N’est-ce pas là une vision à courte vue ? Certes le gouvernement serbe est aujourd’hui soudé par la revendication sans cesse répétée d’obtenir une date d’ouverture des négociations en vue de l’adhésion.
Mais nous avions pointé aussi le fait que l’opinion publique exprimait un scepticisme croissant à l’égard de cette espèce de fuite en avant, compte tenu de la dégradation de la situation économique de la zone euro, des crises grecque, chypriote, italienne, espagnole de nature à doucher l’enthousiasme des secteurs de l’opinion les plus acquis à l’idée de l’intégration européenne.
La coalition peut à présent entrer dans une phase de fortes turbulences, partagée entre une aile prête à faire toujours plus de concessions en l’échange de la date mythique tant désirée et une aile plus pragmatique désireuse de rester en phase avec l’opinion publique au nom de l’unité et de la fierté nationales serbes. Gardons-nous à cet égard de surinterpréter les petites phrases prononcées à chaud par tel ou tel membre de l’exécutif serbe.
Belgrade devrait donner son avis définitif dans un délai de 5 jours, nous rapporte B92, alors que le vice-premier ministre Aleksandar Vucic indique que confrontée à ce dilemme, la Serbie a le choix entre des options aussi désastreuses l’une que l’autre.
On imagine mal l’exécutif serbe désavouer la ligne de conduite qui a été la sienne jusqu’au terme de la négociation. Son opinion publique ne le tolérerait pas et la colère des populations du Nord du Kosovo en serait inévitablement attisée. Dans le cas probable où Belgrade persisterait dans son refus d’un compromis, il se pourrait en revanche qu’elle voit sa relation avec Bruxelles se refroidir substantiellement et s’évanouir le rêve d’obtention d’une date rapide d’ouverture des négociations en vue de l’adhésion à l’UE.

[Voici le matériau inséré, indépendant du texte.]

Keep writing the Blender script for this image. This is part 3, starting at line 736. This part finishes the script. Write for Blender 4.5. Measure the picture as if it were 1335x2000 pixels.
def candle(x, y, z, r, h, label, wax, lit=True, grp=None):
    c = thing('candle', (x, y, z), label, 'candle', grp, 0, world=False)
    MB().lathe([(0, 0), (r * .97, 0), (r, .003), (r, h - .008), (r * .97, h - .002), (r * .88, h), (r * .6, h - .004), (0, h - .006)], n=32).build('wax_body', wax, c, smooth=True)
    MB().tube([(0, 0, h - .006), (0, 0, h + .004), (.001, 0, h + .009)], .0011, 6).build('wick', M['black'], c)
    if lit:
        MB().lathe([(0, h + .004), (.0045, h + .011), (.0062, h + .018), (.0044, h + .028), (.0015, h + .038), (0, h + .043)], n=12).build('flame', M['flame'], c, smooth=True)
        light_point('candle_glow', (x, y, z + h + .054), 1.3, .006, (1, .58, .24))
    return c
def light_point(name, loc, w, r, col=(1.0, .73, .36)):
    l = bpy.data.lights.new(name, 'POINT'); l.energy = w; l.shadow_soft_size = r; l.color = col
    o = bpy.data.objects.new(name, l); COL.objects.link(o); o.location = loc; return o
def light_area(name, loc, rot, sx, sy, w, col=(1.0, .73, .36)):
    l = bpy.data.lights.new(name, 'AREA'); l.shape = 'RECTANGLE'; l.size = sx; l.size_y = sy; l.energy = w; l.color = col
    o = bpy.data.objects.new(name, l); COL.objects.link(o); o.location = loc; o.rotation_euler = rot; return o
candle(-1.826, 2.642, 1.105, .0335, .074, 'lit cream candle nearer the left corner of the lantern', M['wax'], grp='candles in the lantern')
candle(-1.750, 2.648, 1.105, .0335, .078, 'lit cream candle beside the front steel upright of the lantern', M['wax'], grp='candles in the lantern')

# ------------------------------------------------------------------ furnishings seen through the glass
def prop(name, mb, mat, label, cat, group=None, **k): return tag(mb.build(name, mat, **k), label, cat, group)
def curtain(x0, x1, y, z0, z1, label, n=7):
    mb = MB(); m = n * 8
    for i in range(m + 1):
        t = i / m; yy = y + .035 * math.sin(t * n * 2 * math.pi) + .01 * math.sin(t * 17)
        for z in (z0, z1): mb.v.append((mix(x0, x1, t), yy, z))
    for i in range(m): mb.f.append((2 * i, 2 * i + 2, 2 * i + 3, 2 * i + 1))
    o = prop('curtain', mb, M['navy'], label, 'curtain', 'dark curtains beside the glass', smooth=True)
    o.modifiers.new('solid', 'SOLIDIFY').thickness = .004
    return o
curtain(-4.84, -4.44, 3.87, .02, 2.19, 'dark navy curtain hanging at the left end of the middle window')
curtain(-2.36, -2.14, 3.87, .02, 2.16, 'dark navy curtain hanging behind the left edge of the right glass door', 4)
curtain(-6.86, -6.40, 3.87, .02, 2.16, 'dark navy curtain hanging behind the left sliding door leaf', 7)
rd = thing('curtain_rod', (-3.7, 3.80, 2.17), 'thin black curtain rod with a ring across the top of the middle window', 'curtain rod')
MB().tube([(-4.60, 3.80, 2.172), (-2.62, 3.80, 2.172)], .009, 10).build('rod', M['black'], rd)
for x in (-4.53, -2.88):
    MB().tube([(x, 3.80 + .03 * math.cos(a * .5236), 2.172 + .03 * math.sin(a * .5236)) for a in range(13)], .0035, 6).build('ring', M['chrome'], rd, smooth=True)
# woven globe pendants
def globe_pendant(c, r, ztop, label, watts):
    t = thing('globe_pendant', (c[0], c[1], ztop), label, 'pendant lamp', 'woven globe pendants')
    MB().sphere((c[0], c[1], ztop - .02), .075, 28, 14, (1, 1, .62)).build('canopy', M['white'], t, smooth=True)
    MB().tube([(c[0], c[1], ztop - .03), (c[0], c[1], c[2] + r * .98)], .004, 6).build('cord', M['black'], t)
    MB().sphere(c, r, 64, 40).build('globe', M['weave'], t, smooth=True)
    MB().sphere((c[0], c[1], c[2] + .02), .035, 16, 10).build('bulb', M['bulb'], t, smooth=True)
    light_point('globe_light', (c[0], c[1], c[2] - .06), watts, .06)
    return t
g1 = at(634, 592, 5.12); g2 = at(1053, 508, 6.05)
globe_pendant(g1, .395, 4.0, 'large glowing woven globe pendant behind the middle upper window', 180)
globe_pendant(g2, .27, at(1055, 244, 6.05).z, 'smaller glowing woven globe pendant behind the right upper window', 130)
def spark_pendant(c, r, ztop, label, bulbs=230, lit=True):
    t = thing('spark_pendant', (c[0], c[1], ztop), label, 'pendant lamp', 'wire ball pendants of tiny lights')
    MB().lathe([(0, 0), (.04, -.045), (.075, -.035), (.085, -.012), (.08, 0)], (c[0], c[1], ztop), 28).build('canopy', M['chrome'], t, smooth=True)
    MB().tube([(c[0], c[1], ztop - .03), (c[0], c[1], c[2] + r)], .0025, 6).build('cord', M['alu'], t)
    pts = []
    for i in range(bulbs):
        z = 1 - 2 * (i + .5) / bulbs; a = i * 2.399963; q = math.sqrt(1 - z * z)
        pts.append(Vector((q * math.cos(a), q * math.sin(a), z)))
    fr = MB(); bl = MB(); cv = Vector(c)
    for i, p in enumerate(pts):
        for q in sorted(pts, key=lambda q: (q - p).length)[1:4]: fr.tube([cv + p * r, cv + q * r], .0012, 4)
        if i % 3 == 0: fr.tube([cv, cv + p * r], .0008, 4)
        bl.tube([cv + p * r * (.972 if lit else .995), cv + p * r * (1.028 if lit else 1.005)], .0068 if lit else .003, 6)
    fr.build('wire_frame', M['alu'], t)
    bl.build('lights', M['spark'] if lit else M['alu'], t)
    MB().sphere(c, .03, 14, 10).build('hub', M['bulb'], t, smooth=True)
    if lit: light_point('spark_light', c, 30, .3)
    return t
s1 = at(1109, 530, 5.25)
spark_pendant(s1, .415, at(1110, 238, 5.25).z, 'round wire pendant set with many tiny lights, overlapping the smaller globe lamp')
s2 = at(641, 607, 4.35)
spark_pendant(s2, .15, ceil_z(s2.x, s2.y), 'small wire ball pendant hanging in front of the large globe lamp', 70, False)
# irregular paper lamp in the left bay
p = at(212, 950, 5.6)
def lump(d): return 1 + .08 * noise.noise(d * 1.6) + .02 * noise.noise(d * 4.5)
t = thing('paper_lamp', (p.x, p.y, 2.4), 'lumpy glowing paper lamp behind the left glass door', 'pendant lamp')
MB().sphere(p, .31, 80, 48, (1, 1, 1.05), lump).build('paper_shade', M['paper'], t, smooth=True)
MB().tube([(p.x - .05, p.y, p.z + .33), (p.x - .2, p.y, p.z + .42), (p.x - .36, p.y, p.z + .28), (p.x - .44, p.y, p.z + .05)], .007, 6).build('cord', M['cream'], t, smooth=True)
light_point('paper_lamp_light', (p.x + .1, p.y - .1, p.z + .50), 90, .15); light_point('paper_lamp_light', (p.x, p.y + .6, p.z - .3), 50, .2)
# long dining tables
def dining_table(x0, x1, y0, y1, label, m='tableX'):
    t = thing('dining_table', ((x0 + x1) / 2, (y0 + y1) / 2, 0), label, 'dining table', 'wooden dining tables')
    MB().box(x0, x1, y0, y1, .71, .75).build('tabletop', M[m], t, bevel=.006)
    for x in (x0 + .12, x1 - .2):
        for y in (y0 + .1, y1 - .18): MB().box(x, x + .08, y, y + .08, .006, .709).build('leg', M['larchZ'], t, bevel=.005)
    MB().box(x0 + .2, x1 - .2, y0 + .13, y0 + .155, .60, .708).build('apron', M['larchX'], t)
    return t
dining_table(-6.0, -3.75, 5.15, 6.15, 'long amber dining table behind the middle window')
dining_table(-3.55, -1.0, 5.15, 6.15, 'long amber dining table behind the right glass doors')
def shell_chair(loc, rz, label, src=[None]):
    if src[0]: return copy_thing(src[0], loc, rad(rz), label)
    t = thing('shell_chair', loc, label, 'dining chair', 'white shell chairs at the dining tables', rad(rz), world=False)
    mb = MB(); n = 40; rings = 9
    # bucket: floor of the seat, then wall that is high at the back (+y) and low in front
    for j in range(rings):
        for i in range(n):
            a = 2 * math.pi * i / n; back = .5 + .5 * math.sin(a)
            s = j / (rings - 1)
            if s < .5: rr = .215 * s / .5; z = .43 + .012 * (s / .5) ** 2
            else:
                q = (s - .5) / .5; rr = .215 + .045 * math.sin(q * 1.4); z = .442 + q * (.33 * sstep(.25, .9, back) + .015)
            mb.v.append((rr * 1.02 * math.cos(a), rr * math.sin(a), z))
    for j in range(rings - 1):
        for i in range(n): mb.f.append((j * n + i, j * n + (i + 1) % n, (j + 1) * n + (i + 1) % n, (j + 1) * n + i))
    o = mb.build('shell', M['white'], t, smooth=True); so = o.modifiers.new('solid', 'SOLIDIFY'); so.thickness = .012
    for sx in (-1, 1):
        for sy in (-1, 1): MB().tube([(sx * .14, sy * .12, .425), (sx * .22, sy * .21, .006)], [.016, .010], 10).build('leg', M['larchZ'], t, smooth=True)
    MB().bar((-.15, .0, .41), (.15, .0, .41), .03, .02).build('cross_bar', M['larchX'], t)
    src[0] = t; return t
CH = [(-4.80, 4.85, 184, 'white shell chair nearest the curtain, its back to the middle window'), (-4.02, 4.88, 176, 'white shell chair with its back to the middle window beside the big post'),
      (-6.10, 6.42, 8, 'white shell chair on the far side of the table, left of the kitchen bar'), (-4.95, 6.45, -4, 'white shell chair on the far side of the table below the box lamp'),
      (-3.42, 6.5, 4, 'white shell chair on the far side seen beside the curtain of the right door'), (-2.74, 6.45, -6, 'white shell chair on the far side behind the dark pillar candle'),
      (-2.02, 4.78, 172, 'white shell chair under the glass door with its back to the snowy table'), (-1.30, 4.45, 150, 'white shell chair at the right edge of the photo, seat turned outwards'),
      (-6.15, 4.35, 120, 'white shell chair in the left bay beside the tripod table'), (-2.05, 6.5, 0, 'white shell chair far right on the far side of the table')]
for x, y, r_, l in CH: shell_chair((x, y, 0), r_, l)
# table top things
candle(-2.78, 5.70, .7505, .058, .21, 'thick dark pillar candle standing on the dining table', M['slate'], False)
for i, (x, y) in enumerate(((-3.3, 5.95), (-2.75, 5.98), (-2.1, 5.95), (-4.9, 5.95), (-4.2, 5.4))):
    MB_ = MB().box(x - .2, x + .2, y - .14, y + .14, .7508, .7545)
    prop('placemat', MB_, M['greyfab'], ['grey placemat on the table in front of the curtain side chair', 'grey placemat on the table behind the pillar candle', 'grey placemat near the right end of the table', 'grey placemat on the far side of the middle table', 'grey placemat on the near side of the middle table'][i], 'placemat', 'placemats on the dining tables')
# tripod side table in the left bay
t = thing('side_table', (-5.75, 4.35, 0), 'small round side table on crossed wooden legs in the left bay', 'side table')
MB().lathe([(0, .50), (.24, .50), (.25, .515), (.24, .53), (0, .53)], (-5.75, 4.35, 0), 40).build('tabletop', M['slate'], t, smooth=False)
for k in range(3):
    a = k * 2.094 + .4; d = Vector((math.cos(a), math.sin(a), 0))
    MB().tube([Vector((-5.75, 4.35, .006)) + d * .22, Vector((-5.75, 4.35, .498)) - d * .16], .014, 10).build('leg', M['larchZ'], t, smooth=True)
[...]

Il est possible que cette situation de blocage soit le déclencheur d’une crise politique en Serbie. Gageons que celui qui surfera sur l’exaspération de l’opinion serbe taraudée par la crise économique et sociale et lassée du processus de l’adhésion à l’UE érigé comme le seul horizon souhaitable, pourrait ramasser la mise.
En clair une telle coalition arcboutée sur la perspective unique de l’intégration européenne peut-elle survivre à cet échec, même si les négociateurs serbes n’ont pas entériné le compromis proposé ?
Il reste évidemment à suivre l’évolution de la situation dans les tous prochains jours. A l’heure où nous écrivons ces lignes, aucun gage n’a été donné permettant de garantir une situation stabilisée et apaisée pour le Nord du Kosovo. Et les déclarations de bonne volonté tenues par tel ou tel se heurtent sur ce qui constitue la pierre d’achoppement politique du débat, à savoir la reconnaissance de l’indépendance du Kosovo comme telle. A l’instar de Freud, nous avons bien assisté lors de ce dialogue à un retour du refoulé, exigence pour les uns, impossibilité pour les autres.
Restent donc en suspens les questions essentielles relatives à la stratégie du gouvernement serbe, au-delà de son désir d’Union européenne. La présence étatsunienne quasi tutélaire vue de Pristina dans cette séquence autant que la discrétion de Moscou bien qu’hostile à toute idée de reconnaissance du Kosovo, ne permettent pas de dessiner précisément les contours d’une recomposition régionale qu’il faudra envisager selon des modalités radicalement nouvelles incluant des acteurs au plan économique et géopolitique extérieurs à l’UE.